According to NHLC, Judge Nakamura ruled that the Board of Land and Natural Resources (BLNR) violated the constitutional rights of Flores by failing to hold a hearing before allowing the University of Hawai’i to issue a sublease to TMT International Observatory, LLC.

“Our client brought this lawsuit because it became apparent that the BLNR was still hanging on to its initial decision to give the greenlight to the TMT despite the Hawai’i Supreme Court’s decision warning the BLNR about not ‘pre-judging’ the issue”, NHLC attorney David Kauila Kopper said.

The BLNR denied Flores’ request to hold a contested case hearing on the sublease in 2014, which Flores appealed.

This video from the BLNR meeting was filmed by Pono Kealoha.

At the time, the state reasoned – after consultation with the Department of the Attorney General – that Flores and others who made the same request had no right to a contested case and that the sublease approval was a matter of internal management.

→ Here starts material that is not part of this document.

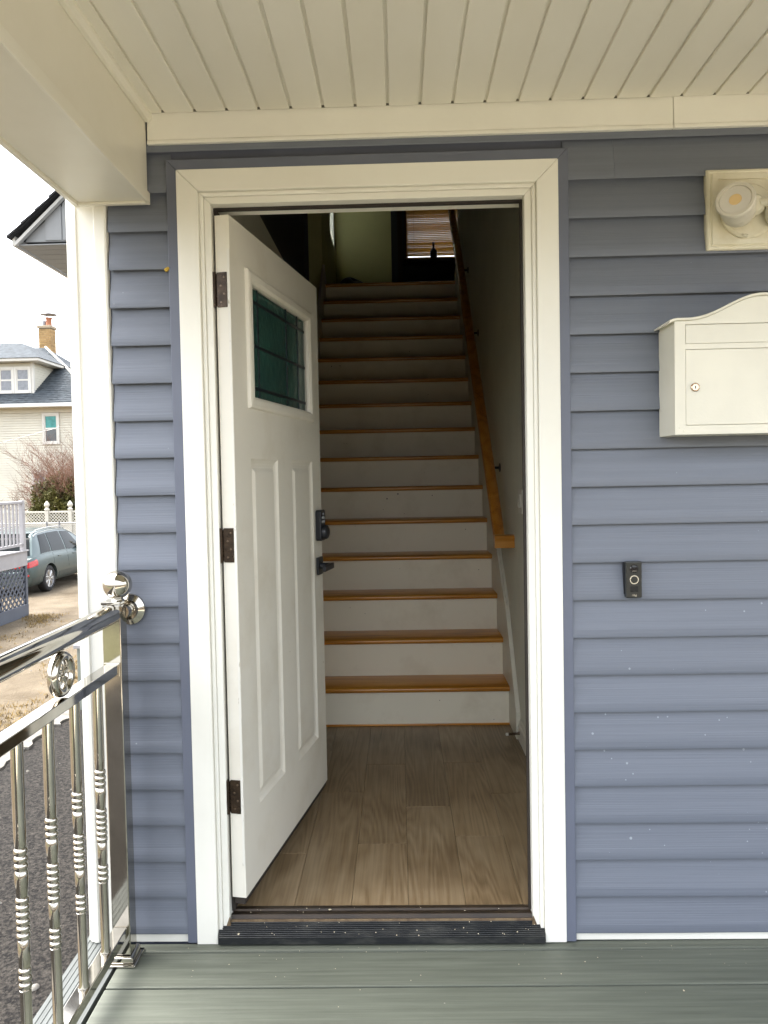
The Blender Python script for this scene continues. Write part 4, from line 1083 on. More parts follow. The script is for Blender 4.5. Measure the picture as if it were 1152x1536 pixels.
MB().box(HX0 - 0.5, HX1 + 0.5, HY0 - 0.5, HY1 + 0.5, 4.62, 4.70).build('eave_soffit', M['trimwhite'], nh)
MB().box(HX0 - 0.55, HX1 + 0.55, HY0 - 0.60, HY0 - 0.505, 4.60, 4.75).build('gutter', M['trimwhite'], nh, bevel=0.02)
# hipped roof with real courses
def hip(x0, x1, y0, y1, z0, rise, name, hipx):
    ym = (y0 + y1) / 2
    d = (y1 - y0) / 2
    a, b_, c, e = (x0, y0, z0), (x1, y0, z0), (x1, y1, z0), (x0, y1, z0)
    r0, r1 = (x0 + hipx, ym, z0 + rise), (x1 - hipx, ym, z0 + rise)
    mb = MB().add([a, b_, c, e, r0, r1], [(0, 1, 5, 4), (1, 2, 5), (2, 3, 4, 5), (3, 0, 4), (0, 3, 2, 1)])
    rf = mb.build(name, M['shingle'], nh)
    return rf
rf = hip(HX0 - 0.55, HX1 + 0.55, HY0 - 0.55, HY1 + 0.55, 4.72, 3.25, 'roof', 4.6)
def course_strip(name, k0, k1):
    # shingle courses on the front slope: each a thin wedge with ragged tabs
    mb = MB()
    sl_ = 3.25 / 5.05
    for k in range(k0, k1):
        y = HY0 - 0.55 + 0.15 * k
        z = 4.72 + 0.15 * k * sl_
        xr = HX1 + 0.55 - 4.6 / 5.05 * 0.15 * k
        x = HX0 + 4
        while x < xr - 0.1:
            wd = rng.uniform(0.16, 0.34)
            t_ = rng.uniform(0.012, 0.03)
            x1 = min(x + wd, xr)
            mb.add([(x, y - 0.01, z - 0.004), (x1, y - 0.01, z - 0.004), (x1, y - 0.01, z + t_), (x, y - 0.01, z + t_), (x1, y + 0.16, z + 0.16 * sl_ + 0.006), (x, y + 0.16, z + 0.16 * sl_ + 0.006)],
                   [(0, 1, 2, 3), (3, 2, 4, 5)])
            x = x1 + 0.008
    return mb.build(name, M['shingle'], nh, kind='stuff', fix=False)
course_strip('shingles', 0, 33)
MB().tube([(HX1 + 0.55, HY0 - 0.55, 4.76), (HX1 + 0.55 - 4.6, 34.5, 8.0)], 0.055, n=6).build('hip_flashing', M['trimwhite'], nh)
MB().add([(-19, 36.0, 4.9), (-9.4, 36.0, 4.9), (-9.4, 44, 4.9), (-19, 44, 4.9), (-16.6, 40, 9.0), (-12.4, 40, 8.35)], [(0, 1, 5, 4), (1, 2, 5), (2, 3, 4, 5), (3, 0, 4), (0, 3, 2, 1)]).build('rear_roof', M['shingle'], nh)
MB().box(-18.9, -9.9, 36.6, 43.5, GZ, 4.89).build('rear_wall', M['housewhite'], nh)
# dormer
DX0, DX1, DY, DZ0, DZ1 = -19.6, -15.62, 30.35, 5.22, 6.62
MB().box(DX0, DX1 - 0.02, DY + 0.02, 32.9, 4.9, DZ1 - 0.02).build('dormer_wall', M['housewhite'], nh)
mb = MB()
for k in range(13):
    z = DZ0 + 0.106 * k
    mb.add([(DX0, DY - 0.02, z), (DX1, DY - 0.02, z), (DX1, DY, z + 0.106), (DX0, DY, z + 0.106), (DX1 + 0.02, 33, z), (DX1, 33, z + 0.106), (DX1 + 0.02, DY - 0.02, z), (DX0, DY, z), (DX1, DY, z), (DX1, 33, z)],
           [(0, 1, 2, 3), (6, 4, 5, 2), (0, 1, 8, 7), (6, 4, 9, 8)])
mb.build('dormer_clapboards', M['housewhite'], nh, kind='stuff', fix=False)
MB().box(DX0, DX1 + 0.04, DY - 0.06, DY + 0.0, DZ0 - 0.12, DZ0 - 0.005).build('dormer_base_trim', M['trimwhite'], nh)
MB().box(DX1 - 0.10, DX1 + 0.035, DY - 0.035, DY + 0.08, DZ0, DZ1).build('dormer_corner_board', M['trimwhite'], nh)
MB().box(DX0 - 0.4, DX1 + 0.45, DY - 0.45, 34.2, DZ1, DZ1 + 0.13).build('dormer_cornice', M['trimwhite'], nh, bevel=0.02)
MB().add([(DX0 - 0.45, DY - 0.5, DZ1 + 0.132), (DX1 + 0.5, DY - 0.5, DZ1 + 0.132), (DX1 + 0.5, 34.4, DZ1 + 0.132), (DX0 - 0.45, 34.4, DZ1 + 0.132), (-16.95, 32.1, 7.78), (-16.95, 34.4, 7.78), (-18.2, 32.1, 7.78), (-18.2, 34.4, 7.78)],
         [(0, 1, 4, 6), (1, 2, 5, 4), (3, 0, 6, 7), (6, 4, 5, 7), (2, 3, 7, 5), (0, 3, 2, 1)]).build('dormer_roof', M['shingle'], nh)
def house_window(x0, x1, z0, z1, y, upper, lower, name='window', tw=0.09):
    fr = MB().box(x0 - tw, x0, y - 0.06, y + 0.01, z0 - tw, z1 + tw).box(x1, x1 + tw, y - 0.06, y + 0.01, z0 - tw, z1 + tw).box(x0, x1, y - 0.06, y + 0.01, z1, z1 + tw).box(x0, x1, y - 0.08, y + 0.01, z0 - tw, z0)
    f = fr.build(name, M['trimwhite'], nh)
    zm = (z0 + z1) / 2
    MB().box(x0 + 0.045, x1 - 0.045, y - 0.022, y - 0.012, zm + 0.04, z1 - 0.05).build('pane', upper, f)
    MB().box(x0 + 0.045, x1 - 0.045, y - 0.030, y - 0.024, z0 + 0.05, zm - 0.03).build('pane', lower, f)
    mb = MB()
    for (a, b_, c, d) in ((x0, x0 + 0.044, z0, z1), (x1 - 0.044, x1, z0, z1), (x0 + 0.0445, x1 - 0.0445, z0, z0 + 0.049), (x0 + 0.0445, x1 - 0.0445, z1 - 0.049, z1), (x0 + 0.0445, x1 - 0.0445, zm - 0.029, zm + 0.039)):
        mb.box(a, b_, y - 0.04, y - 0.005, c, d)
    mb.build('sash', M['trimwhite'], f)
house_window(-15.02, -14.47, 3.14, 4.30, HY0, M['teal'], M['pane'])
house_window(-16.32, -15.78, 5.38, 6.34, DY - 0.02, M['panecurtain'], M['panecurtain'])
house_window(-17.05, -16.51, 5.38, 6.34, DY - 0.02, M['panecurtain'], M['panecurtain'])
house_window(-15.55, -15.05, 0.95, 1.85, HY0, M['panecurtain'], M['pane'])
house_window(-19.3, -18.5, 3.14, 4.30, HY0, M['panecurtain'], M['pane'])
# chimney with bricks
ch = MB().box(-17.42, -16.86, 34.85, 35.40, 6.5, 8.98).build('chimney', M['mortar'], nh)
for c in range(17):
    z = 7.35 + 0.094 * c
    off = 0.0 if c % 2 else 0.13
    xs_ = [-17.44] + [x for x in (-17.44 + 0.13 + off, -17.44 + 0.39 + off) if x < -16.9] + [-16.84]
    for a_, b_ in zip(xs_[:-1], xs_[1:]):
        MB().box(a_ + 0.006, b_ - 0.006, 34.83, 34.862, z, z + 0.083).build('brick', M['brickcol'], ch)
    for a_, b_ in ((34.87, 35.10 + off * 0.5), (35.112 + off * 0.5, 35.40)):
        MB().box(-16.868, -16.84, a_, b_, z, z + 0.083).build('brick', M['brickcol'], ch)
MB().box(-17.49, -16.79, 34.77, 35.47, 8.981, 9.12).build('chimney_crown', M['mortar'], nh, bevel=0.02)
pt = MB().lathe([(0.16, 0), (0.14, 0.05), (0.13, 0.32), (0.16, 0.36), (0.16, 0.42), (0, 0.42)], c=(-17.02, 35.1, 9.121), n=16).build('chimney_pot', M['clay'], nh, smooth=40)
MB().lathe([(0.0, 0.0), (0.40, 0.02), (0.38, 0.05), (0.0, 0.10)], c=(-17.02, 35.1, 9.66), n=16).build('rain_cap', M['metal'], pt, smooth=30)
for a in (0.5, 2.6, 4.7): MB().tube([(-17.02 + 0.16 * math.cos(a), 35.1 + 0.16 * math.sin(a), 9.541), (-17.02 + 0.2 * math.cos(a), 35.1 + 0.2 * math.sin(a), 9.68)], 0.012, n=5).build('strut', M['metal'], pt)
MB().lathe([(0.10, 0), (0.10, 0.28), (0, 0.28)], c=(-17.30, 35.2, 9.121), n=12).build('chimney_pot', M['metal'], nh, smooth=40)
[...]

“The Court’s decision vindicates the rights of Native Hawaiians to be involved in government decisions that directly impact their rights. Under the law, these rights are no less important than the rights of property owners to be heard on actions that affect their lands”, Attorney Kopper said.

According to the NHLC, today’s court decision has the potential to impact the ongoing contested case hearing.

“With a sublease in place throughout the hearing on the conservation district use application, again the Board’s approval of the permit would be a foregone conclusion. Judge Nakamura’s decision follows the Supreme Court’s clear message to government agencies that they cannot act as ‘a passive actor or a neutral umpire’ when it comes to decisions that implicate the constitutional rights of Native Hawaiians to exercise traditional and customary practices. They must take affirmative steps to ensure a process that safeguards Native Hawaiian rights and effectuates the values of the public trust,” Kopper said in the media release.

UPDATE: Hawaii Attorney General Doug Chin offered this statement: “This morning Judge Nakamura issued a verbal ruling that the Land Board in July of 2014 should have held a contested case hearing before it consented to a sublease between the University of Hawaii-Hilo and the Thirty Meter Telescope. Typically a formal written order follows later. It is premature to discuss the impact of today’s ruling by the court on the TMT project or other Land Board dispositions, or whether the State will appeal, until Judge Nakamura issues his written order. There is no reason to believe that today’s decision impacts other Mauna Kea observatories or the contested case hearing currently before retired Judge Riki May Amano.”